Nunca darse por vencida


Mi vida comenzó en West Oakland. Lo primero que recuerdo es vivir con mi madre, Mamacita (abuela) y Papacito (abuelo). En ese entonces, mi padre estaba sirviendo en el extranjero.

Desde aquellos primeros días, aprendí español gracias a mis abuelos, especialmente, aprendí de Mamacita. Todos mis días los pasaba con ella hasta que cumplí cinco. Ella hablaba en español casi siempre.

Nos mudamos cuando yo tenía cuatro años. En ese tiempo, yo tenía dos hermanas y mi papá ya había regresado y conseguido trabajo. Ahora vivía más lejos en West Oakland, y mi mundo comenzó a expandirse cuando me enviaron a la escuela pública local, llamada McFeely.

En West Oakland, estábamos cerca de la familia de mi padre. Ahora tenía tías y tíos, y también pasaba tiempo con la abuela Sarah. La abuela Sarah sólo hablaba español, pero mis tíos y tías hablaban un 95% de inglés. Mis padres hablaban en inglés entre ellos y pronto comencé a perder la capacidad de hablar español.

Ahora, nuestra familia se dedicaba a darnos una buena educación. Mi madre terminó la escuela secundaria, pero mi papá dejó de estudiar en su segundo año. Como yo ya iba a empezar el primero grado, nos exigieron y nos motivaron para que asistiéramos a la escuela y aprendiéramos. Todo en inglés.

Debo mencionar que, a finales de 1940 y principios de 1950, se consideraba antiamericano hablar otro idioma que no fuera inglés. La gente discriminaba y maltrataba por completo a las personas que hablaban español.

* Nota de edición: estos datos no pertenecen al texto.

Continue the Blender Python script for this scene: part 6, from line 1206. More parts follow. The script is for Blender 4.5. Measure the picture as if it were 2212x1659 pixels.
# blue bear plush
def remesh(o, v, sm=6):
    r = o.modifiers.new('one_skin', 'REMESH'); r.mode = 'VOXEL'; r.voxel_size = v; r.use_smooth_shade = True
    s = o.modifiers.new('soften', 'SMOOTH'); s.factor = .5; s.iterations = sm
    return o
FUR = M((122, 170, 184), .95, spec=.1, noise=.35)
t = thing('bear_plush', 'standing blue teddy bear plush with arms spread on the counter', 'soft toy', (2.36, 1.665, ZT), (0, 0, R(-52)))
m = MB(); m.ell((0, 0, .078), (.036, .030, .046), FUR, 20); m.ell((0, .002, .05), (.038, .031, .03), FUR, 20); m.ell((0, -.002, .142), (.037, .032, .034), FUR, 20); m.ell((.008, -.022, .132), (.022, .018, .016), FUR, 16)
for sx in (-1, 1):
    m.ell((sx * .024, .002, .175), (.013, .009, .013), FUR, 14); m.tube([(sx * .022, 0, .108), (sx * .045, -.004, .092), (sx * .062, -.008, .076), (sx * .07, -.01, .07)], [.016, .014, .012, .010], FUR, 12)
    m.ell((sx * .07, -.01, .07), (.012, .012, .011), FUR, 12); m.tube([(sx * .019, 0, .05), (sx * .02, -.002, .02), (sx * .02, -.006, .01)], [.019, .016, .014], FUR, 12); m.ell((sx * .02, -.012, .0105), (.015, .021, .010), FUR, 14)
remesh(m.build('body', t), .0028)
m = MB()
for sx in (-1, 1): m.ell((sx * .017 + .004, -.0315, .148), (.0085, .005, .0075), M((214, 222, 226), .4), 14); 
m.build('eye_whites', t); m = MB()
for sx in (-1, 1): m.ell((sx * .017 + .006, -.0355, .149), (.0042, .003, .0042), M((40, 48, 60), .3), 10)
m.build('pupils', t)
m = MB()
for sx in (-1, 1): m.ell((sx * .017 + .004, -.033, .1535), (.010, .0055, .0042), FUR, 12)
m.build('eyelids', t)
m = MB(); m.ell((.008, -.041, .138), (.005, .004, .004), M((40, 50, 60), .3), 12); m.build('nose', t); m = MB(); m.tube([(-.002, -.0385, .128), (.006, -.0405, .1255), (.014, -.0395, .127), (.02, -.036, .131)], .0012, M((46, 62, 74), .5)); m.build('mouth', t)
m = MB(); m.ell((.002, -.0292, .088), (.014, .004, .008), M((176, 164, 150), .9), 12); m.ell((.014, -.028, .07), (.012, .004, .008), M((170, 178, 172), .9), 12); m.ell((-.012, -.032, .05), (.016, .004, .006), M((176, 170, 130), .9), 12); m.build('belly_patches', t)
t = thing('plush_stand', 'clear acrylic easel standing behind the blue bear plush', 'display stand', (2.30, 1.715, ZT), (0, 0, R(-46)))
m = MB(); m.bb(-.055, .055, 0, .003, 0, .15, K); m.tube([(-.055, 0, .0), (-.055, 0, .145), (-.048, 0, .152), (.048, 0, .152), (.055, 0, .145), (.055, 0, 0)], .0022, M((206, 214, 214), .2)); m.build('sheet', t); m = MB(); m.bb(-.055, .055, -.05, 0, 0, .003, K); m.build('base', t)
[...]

“Hubo algunas veces que yo estaba con mi Mamacita cuando le faltaban al respeto. Lo ODIABA. Pude ver lo doloroso que fue para ella, y me dio mucha rabia.”

“No te entiendo, ¿qué no puedes hablar inglés? Estás en Estados Unidos”.

Y ella me decía: “Mírame, escucha y entenderás lo que te estoy diciendo”.

Mi abuela no soportó esa falta de respeto. Yo amo a mi cultura gracias a la maravillosa manera en que mis abuelos me enseñaron, la cocina y lo ingeniosa que era mi Mamacita. Ella dirigía una casa de huéspedes y preparaba lo que a la gente se le antojara. Tortillas hechas a mano, enchiladas, fideos, de todo.

Mi Papacito era un jardinero y un artesano creativo. Construyó un montón de increíbles y útiles cosas para usar en la casa. Su taller estaba siempre bien arreglado.

Tanto mis tíos como mis tías tenían trabajos fijos y trabajaban muy duro. Trabajaban en fábricas de enlatados, manejaban camiones, eran minoristas y oficinistas.

Además de esto, se reunían a jugar cartas, bailaban y hacían fiestas. También había días de campo y salidas con mis primos. En ese momento yo tenía cuatro hermanas y cinco primos. Éramos nuestros compañeros de juegos. Hacíamos travesuras, pero también ayudábamos a mi abuela Sarah con los mandados y demás.

De mis padres, aprendí que me merecía una educación. Nos enviaron a escuelas católicas y apoyaron nuestro aprendizaje.

Por desgracia, yo no era una gran estudiante, pero instintivamente me encantaba aprender. Por fortuna, tuve la oportunidad de ir a la universidad comunitaria en Laney, Oakland. Posteriormente, gracias a un programa Raza, apliqué y fui aceptada en la universidad de U.C. Berkeley.

Mi sueño de una educación se había hecho realidad. Me tomó varios años, pues yo ya tenía 30 años cuando me gradué. Más tarde, tuve la oportunidad de obtener mi maestría en la Universidad Estatal de San Francisco –fui la primera de mi familia en graduarse de la universidad.

Fue un largo camino lleno de batallas y conflictos, y de apoyo, alegría y amor de mi familia y de mi cultura, que me hicieron más fuerte y me ayudaron a seguir adelante.

 

La cronista Marcelina Delgadillo es una Chicana que nació y se crió en Oakland, la hija mayor de un familia activista. Actualmente dedica su tiempo a cuidar a niños/ancianos  y como cuentista.